Music Director at St. George, Albuquerque, NM
#20
Hi Basil,

I'm looking into some of your other comments. My immediate impression regarding your comment,

Whether or not to use a stavros with repeated syllables is a matter of editorial style. Yes, the editorial style employed in the Anastasimatarion does not require a stavros before repeated syllables, but the editorial style employed in the Divine Music Project does require it. Since you are composing a piece for inclusion in the latter, you ought to be consistent with that publication's editorial style.
is that, when I look at Papa Ephraim's setting of the First Eothinon Doxastikon, there is no stavros in the score:

http://www.stanthonysmonastery.org/music/Orthros/b3921_Eothinon1.pdf

Additionally, the Doxastikon of the Holy Fathers, which appears to use a variation of the same thesi, does not have a stavros.
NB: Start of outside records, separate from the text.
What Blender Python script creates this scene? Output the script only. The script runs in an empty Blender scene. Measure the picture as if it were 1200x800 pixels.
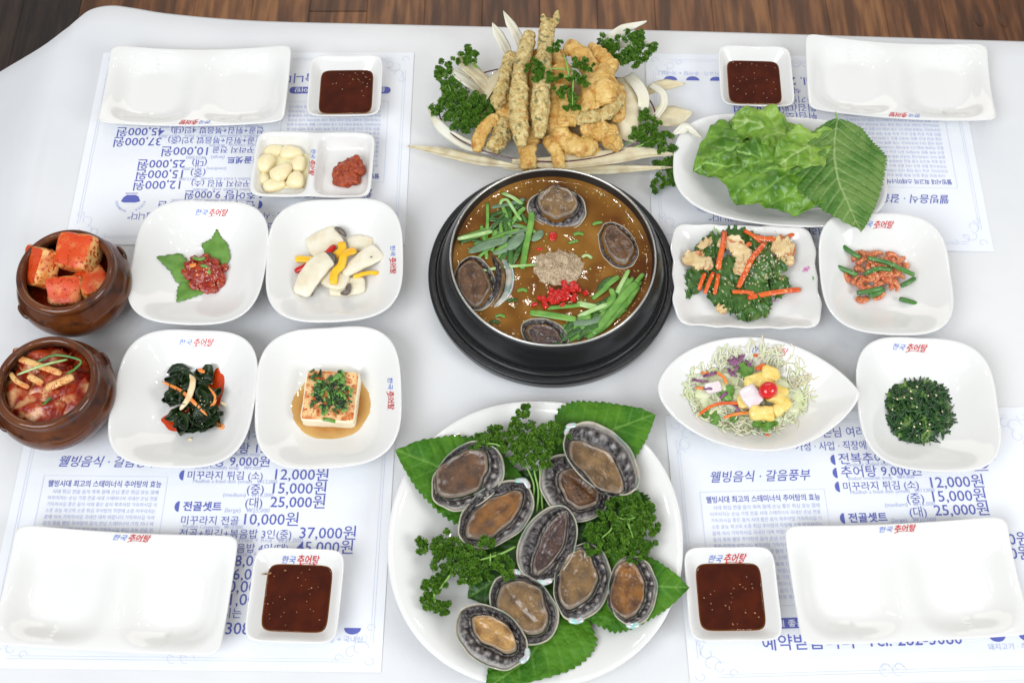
import bpy, math, random
from mathutils import Vector, noise, Matrix, Euler
R = random.Random(7)
scene = bpy.context.scene
COL = scene.collection
rad = math.radians
# ---------------------------------------------------------------- camera
F, TILT, DIST = 1370.0, rad(27), 1.4          # photo pixels, tilt from straight down, metres to the table centre
cd = bpy.data.cameras.new('camera'); cam = bpy.data.objects.new('camera', cd); COL.objects.link(cam)
cam.location = (0, -DIST*math.sin(TILT), DIST*math.cos(TILT)); cam.rotation_euler = (TILT, 0, 0)
cd.sensor_width = 36; cd.lens = F/1200*36; cd.clip_start = .05; cd.clip_end = 60
cd.dof.use_dof = True; cd.dof.focus_distance = 1.42; cd.dof.aperture_fstop = 9
scene.camera = cam
# ---------------------------------------------------------------- world, lamps, exposure
w = bpy.data.worlds.new('World'); scene.world = w; w.use_nodes = True
w.node_tree.nodes['Background'].inputs[0].default_value = (.93, .96, 1, 1)
w.node_tree.nodes['Background'].inputs[1].default_value = .37
def area(name, loc, target, sx, sy, power, col):
    l = bpy.data.lights.new(name, 'AREA'); l.shape = 'RECTANGLE'; l.size = sx; l.size_y = sy; l.energy = power; l.color = col
    o = bpy.data.objects.new(name, l); COL.objects.link(o); o.location = loc
    o.rotation_euler = (Vector(target)-Vector(loc)).to_track_quat('-Z', 'Y').to_euler(); return o
area('window_or_fill_light', (-1.9, -2.3, 3.0), (-.1, .05, 0), 2.9, 2.2, 132, (.90, .95, 1))
area('window_or_fill_light', (2.3, -1.2, 1.6), (.1, .1, 0), 1.2, 1.1, 34, (.93, .97, 1))
area('window_or_fill_light', (.1, 3.7, 1.9), (0, .1, 0), 3.4, 1.6, 30, (1, .93, .84))  # no window at the back: warm fill added to lift the far side
for x, y in ((-.95, .35), (-.35, .5), (.35, .45), (.95, .3), (-.7, -.35), (0, -.5), (.7, -.4), (-.5, 1.2), (.15, 1.3), (.85, 1.15), (-.3, -1.2), (.45, -1.25)):
    area('ceiling_lamp', (x, y, 2.3), (x, y, 0), .05, .05, 1.0, (1, .95, .87))
scene.view_settings.view_transform = 'Standard'; scene.view_settings.look = 'None'
scene.view_settings.exposure = .17; scene.view_settings.gamma = 1
scene.cycles.max_bounces = 8; scene.cycles.caustics_reflective = False; scene.cycles.caustics_refractive = False
scene.cycles.use_denoising = True

# ---------------------------------------------------------------- helpers
CT, ST = math.cos(TILT), math.sin(TILT)
def P(px, py, z=0.):
    """the point at height z seen at photo pixel px, py (photo is 1200 x 800)"""
    x = (px-600)/F; y = -(py-400)/F
    d = (x, y*CT+ST, y*ST-CT); k = (z-DIST*CT)/d[2]
    return Vector((k*d[0], -DIST*ST+k*d[1], z))
def K(px, py, z=0.): return (P(px+1, py, z)-P(px, py, z)).length
def fit(xl, xr, yt, yb, z):
    xm, ym = (xl+xr)/2, (yt+yb)/2
    a, b, c, d = P(xl, ym, z), P(xr, ym, z), P(xm, yt, z), P(xm, yb, z)
    return (a.x+b.x)/2, (c.y+d.y)/2, b.x-a.x, c.y-d.y
def link(o, parent=None):
    COL.objects.link(o)
    if parent: o.parent = parent
    return o
def tag(o, label=None, cat=None, group=None, kind=None):
    if label: o['label'] = label
    if cat: o['category'] = cat
    if group: o['group'] = group
    if kind: o['kind'] = kind
    return o
def empty(name, loc, label, cat, group=None, rz=0):
    o = bpy.data.objects.new(name, None); link(o); o.location = loc; o.rotation_euler = (0, 0, rz); o.empty_display_size = .02
    return tag(o, label, cat, group)
class MB:
    """collects vertices and faces, then links them as ONE mesh object"""
    def __init__(s): s.v = []; s.f = []; s.a = []
    def add(s, v, f, a=None):
        n = len(s.v); s.v += [Vector(p) for p in v]; s.f += [tuple(i+n for i in q) for q in f]
        s.a += list(a) if a is not None else [0.]*len(v)
        return s
    def build(s, name, mat, parent=None, smooth=True, origin=None, world=True, rz=0):
        """vertices are in world space (parent given: world space too unless world=False)"""
        if origin is None and parent is None:
            xs = [p.x for p in s.v]; ys = [p.y for p in s.v]; zs = [p.z for p in s.v]
            origin = Vector(((min(xs)+max(xs))/2, (min(ys)+max(ys))/2, min(zs)))
        if parent is not None: origin = Vector((0, 0, 0))
        off = Vector(origin)
        vs = [p-off for p in s.v]
        if parent is not None and world:
            m = parent.matrix_basis.copy()
            q = parent.parent
            while q: m = q.matrix_basis @ m; q = q.parent
            mi = m.inverted(); vs = [mi @ p for p in s.v]
        me = bpy.data.meshes.new(name); me.from_pydata([tuple(p) for p in vs], [], s.f)
        if smooth: me.polygons.foreach_set('use_smooth', [True]*len(me.polygons))
        if any(s.a):
            at = me.attributes.new('tone', 'FLOAT', 'POINT'); at.data.foreach_set('value', s.a)
        me.materials.append(mat); me.update()
        o = bpy.data.objects.new(name, me); link(o, parent)
        if parent is None: o.location = off
        return o
def solid(o, t, off=0):
    m = o.modifiers.new('thickness', 'SOLIDIFY'); m.thickness = t; m.offset = off; return o
def N(p, s, seed=0): return noise.noise(Vector((p[0]*s+seed*7.3, p[1]*s-seed*3.1, p[2]*s+seed*1.7)))
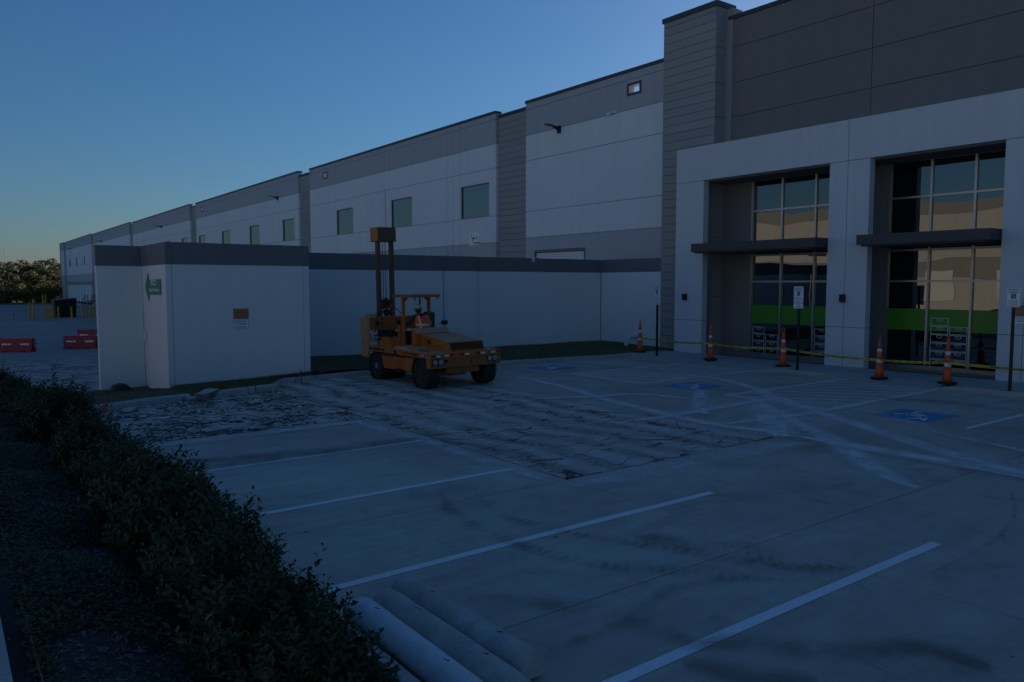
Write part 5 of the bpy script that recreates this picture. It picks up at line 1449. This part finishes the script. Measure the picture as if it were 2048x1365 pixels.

http://www.stanthonysmonastery.org/music/Menaion/b5111.pdf

Also, regarding the use of the old sticheraric third mode thesi in plagal first, attached is the piece Phokaeus is referring to.

I don't understand what you mean by "may." I've provided you with a reason as to why you should use the oligon instead of the kentemata, and you haven't responded to me. You ought to either refute my argument or make the change.
My response would be that it is included in the Anastasimatarion this way, and that Papa Ephraim (who wrote the orthrography rules article) continues to include that particular thesi in the original form (for instance, in his adaptation of Εν τη Ερυθρά, "In the Red Sea", which I am sure you are familiar with.)